Premier: ‘I’m the granddaughter of survivors’

NSW Premier Gladys Berejiklian at Parliament House on Tuesday. Photo: Noel Kessel

AS the granddaughter of survivors of genocide, it was a poignant moment when NSW Premier Gladys Berejiklian addressed the multicultural media on Tuesday and declared that Holocaust education is “absolutely critical”.

Speaking to journalists at Parliament House, along with Minister for Multiculturalism Ray Williams, it was the first time Berejiklian had come face to face with multicultural media organisations, including The AJN, since assuming the state’s top job in January.

She spoke candidly about a multitude of topics, including her recent meeting with Israeli Prime Minister Benjamin Netanyahu, as well as her upbringing in a migrant family.

Berejiklian was born in Sydney to Armenian parents who migrated to Australia in the 1960s – her mother’s family from Jerusalem and her father’s family from Aleppo.

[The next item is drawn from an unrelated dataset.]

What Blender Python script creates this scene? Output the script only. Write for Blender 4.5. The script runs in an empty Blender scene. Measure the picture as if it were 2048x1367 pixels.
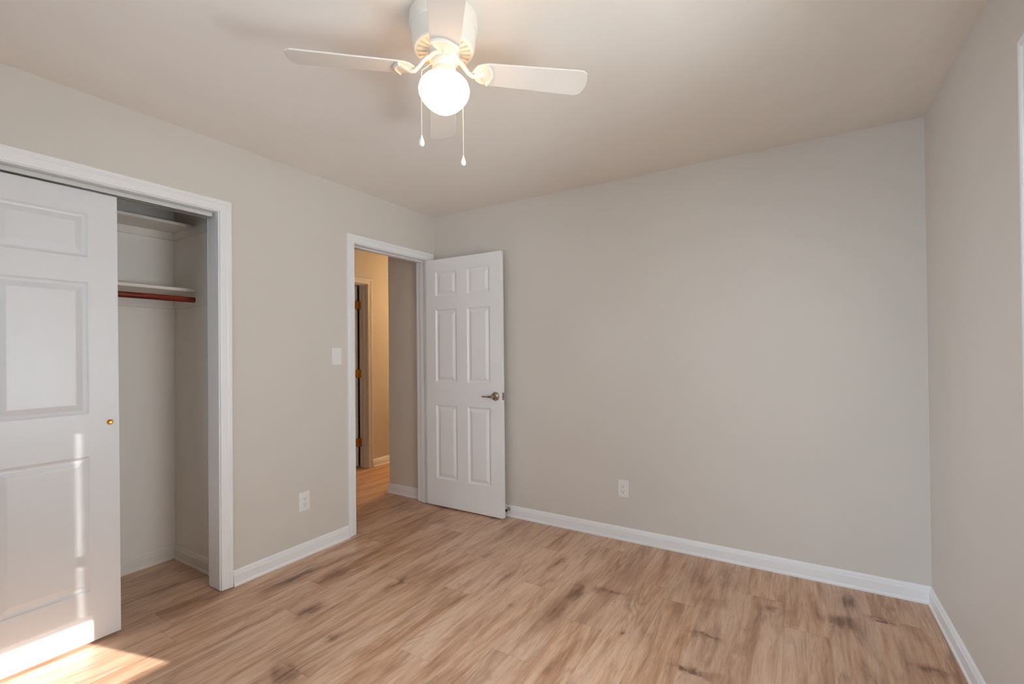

When she started school she didn’t speak any English, but quickly picked it up.

“My parents always said to me, ‘Be a good citizen, be a good Australian but don’t forget your heritage and be proud of your heritage,’” she recalled.

“That’s something that has stuck with me all of my life.”

Asked about her meeting last month with Netanyahu, Berejiklian said it was a “wonderful privilege”.

“We were really excited to have the exchanges we have in relation to young entrepreneurs visiting Israel and learning about start-ups and similarly Israel was very interested in our financial services sector, and how developed that is,” she said. “Clearly we have a lot to cooperate with.”

On the topic of Section 20D of the NSW Anti-Discrimination Act, which a number of community groups in NSW are arguing is “weak and ineffective” and urging the state government to fix, Berejiklian noted it is “under consideration”.

“We don’t have any concrete plans at this stage but we do appreciate the concerns raised by your community and others about that.”

Asked by The AJN about the importance of Shoah education, Berejiklian replied, “Holocaust education is absolutely critical.

“I’m the granddaughter of survivors of genocide so I appreciate the importance of that.

“So many communities around the world continue to suffer because not enough was done at the time to deny and to prevent those human tragedies.”

Stating, “You can’t put into words what the victims of the Holocaust or genocide have experienced,” she added, “I’m a strong believer that denial and lack of action by global communities allows perpetrators to keep doing these things.

“Unfortunately there are always instances around the globe. All of us can be more vigilant in speaking up and doing more.”